There is no doubt that the outstanding political issues that I’ve outlined here are exacerbated by the poor economic situation that is affecting the entire Euro-Atlantic community. But rather than motivating Balkan leaders to concentrate on these domestic challenges, the crisis has led to a worrying increase in nationalist rhetoric and the reemergence of chauvinism as a political rallying point.

Instead of wasting time on pan-nationalist pursuits and inflammatory speechifying, political leaders should be focused on explaining the necessity of hard reforms and then making those reforms, particularly on rule of law issues, promote a stable investment climate.

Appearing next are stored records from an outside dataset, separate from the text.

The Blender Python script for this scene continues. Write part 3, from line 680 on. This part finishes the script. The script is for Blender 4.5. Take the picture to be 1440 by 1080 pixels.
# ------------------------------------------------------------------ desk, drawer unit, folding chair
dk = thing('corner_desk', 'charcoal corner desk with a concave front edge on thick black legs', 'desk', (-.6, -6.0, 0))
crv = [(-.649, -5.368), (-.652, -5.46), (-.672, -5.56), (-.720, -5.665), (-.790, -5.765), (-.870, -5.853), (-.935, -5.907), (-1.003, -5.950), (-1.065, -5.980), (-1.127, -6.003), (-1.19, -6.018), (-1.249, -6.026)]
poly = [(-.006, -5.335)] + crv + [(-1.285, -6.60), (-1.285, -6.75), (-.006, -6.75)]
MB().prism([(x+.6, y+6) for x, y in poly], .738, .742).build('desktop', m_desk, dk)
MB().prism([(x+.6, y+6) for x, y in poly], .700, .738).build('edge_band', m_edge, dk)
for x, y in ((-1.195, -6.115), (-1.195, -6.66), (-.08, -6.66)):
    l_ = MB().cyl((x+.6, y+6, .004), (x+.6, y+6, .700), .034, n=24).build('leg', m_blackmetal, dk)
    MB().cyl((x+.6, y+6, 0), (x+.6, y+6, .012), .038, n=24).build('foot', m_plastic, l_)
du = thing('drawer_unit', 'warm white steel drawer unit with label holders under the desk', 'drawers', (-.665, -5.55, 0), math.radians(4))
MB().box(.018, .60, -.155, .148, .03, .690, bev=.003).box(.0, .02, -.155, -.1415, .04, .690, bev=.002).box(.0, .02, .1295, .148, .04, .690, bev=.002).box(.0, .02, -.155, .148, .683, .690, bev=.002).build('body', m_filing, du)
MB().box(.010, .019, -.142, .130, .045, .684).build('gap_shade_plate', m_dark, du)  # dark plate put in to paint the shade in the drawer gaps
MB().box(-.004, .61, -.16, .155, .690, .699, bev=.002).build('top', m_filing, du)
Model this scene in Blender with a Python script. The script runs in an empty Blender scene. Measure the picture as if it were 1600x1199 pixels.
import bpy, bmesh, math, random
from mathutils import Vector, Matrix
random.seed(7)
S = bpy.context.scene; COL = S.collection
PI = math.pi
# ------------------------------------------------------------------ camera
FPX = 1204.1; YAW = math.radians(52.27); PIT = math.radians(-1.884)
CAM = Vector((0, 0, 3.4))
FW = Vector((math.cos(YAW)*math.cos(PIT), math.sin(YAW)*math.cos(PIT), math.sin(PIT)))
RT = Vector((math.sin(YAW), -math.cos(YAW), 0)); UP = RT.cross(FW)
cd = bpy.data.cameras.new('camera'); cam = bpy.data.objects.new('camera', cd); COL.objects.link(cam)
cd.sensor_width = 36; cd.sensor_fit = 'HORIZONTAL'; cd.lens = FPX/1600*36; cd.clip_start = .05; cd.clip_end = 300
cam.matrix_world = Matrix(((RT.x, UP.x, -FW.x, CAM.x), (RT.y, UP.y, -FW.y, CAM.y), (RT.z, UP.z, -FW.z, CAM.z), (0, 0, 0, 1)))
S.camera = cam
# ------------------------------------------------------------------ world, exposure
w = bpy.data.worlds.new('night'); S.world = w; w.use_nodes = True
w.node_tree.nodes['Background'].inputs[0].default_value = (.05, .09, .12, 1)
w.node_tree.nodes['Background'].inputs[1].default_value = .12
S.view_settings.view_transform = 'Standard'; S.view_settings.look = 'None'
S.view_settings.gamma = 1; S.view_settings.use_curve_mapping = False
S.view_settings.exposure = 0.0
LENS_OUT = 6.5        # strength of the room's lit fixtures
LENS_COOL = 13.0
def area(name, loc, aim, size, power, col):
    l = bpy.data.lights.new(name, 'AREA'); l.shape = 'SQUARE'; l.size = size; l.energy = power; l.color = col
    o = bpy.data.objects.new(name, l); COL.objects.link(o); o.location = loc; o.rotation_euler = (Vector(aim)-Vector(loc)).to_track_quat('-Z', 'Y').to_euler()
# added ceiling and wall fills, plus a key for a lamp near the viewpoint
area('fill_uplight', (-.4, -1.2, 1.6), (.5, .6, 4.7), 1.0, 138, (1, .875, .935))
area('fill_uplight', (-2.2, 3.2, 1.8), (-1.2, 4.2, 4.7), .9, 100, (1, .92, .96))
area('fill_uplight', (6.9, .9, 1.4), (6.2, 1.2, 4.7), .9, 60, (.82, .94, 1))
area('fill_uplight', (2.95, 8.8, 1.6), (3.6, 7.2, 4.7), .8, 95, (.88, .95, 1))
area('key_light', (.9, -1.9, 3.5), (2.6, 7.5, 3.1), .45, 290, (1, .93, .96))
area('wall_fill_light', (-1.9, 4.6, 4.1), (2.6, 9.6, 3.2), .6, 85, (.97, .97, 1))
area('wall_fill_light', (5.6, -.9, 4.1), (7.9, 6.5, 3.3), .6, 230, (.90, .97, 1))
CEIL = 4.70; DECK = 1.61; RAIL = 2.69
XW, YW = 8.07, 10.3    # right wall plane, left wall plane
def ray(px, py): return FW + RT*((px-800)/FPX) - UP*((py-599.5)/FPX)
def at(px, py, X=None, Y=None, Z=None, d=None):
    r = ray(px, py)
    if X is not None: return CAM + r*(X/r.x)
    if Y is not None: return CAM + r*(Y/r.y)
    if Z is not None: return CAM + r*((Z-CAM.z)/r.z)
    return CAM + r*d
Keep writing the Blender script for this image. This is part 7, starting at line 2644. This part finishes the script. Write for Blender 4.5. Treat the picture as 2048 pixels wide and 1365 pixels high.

Foreign investors have a wide range of options and will continue to bypass countries plagued by corruption, weak state structures and political instability. By strengthening their economies as well as their political institutions Western Balkan countries will become the kind of democratic, prosperous and capable allies that we need in the Euro-Atlantic community to confront today’s pressing global challenges.

The United States, in close partnership with the European Union, still has an important role to play in completing the unfinished business of Europe. We remain committed to staying the course. Ultimately, however, the responsibility falls on regional actors. Local political leaders must be willing to move past ethnic divisions and personal interests and focus on delivering the genuine reforms demanded by their citizens. We need partners who share this vision, who are prepared to put the interests of the people ahead of their own, and who are willing to compromise for the greater good. The international community cannot want progress and reform more than the leaders of this region do.

Thank you all very much for your attention this morning.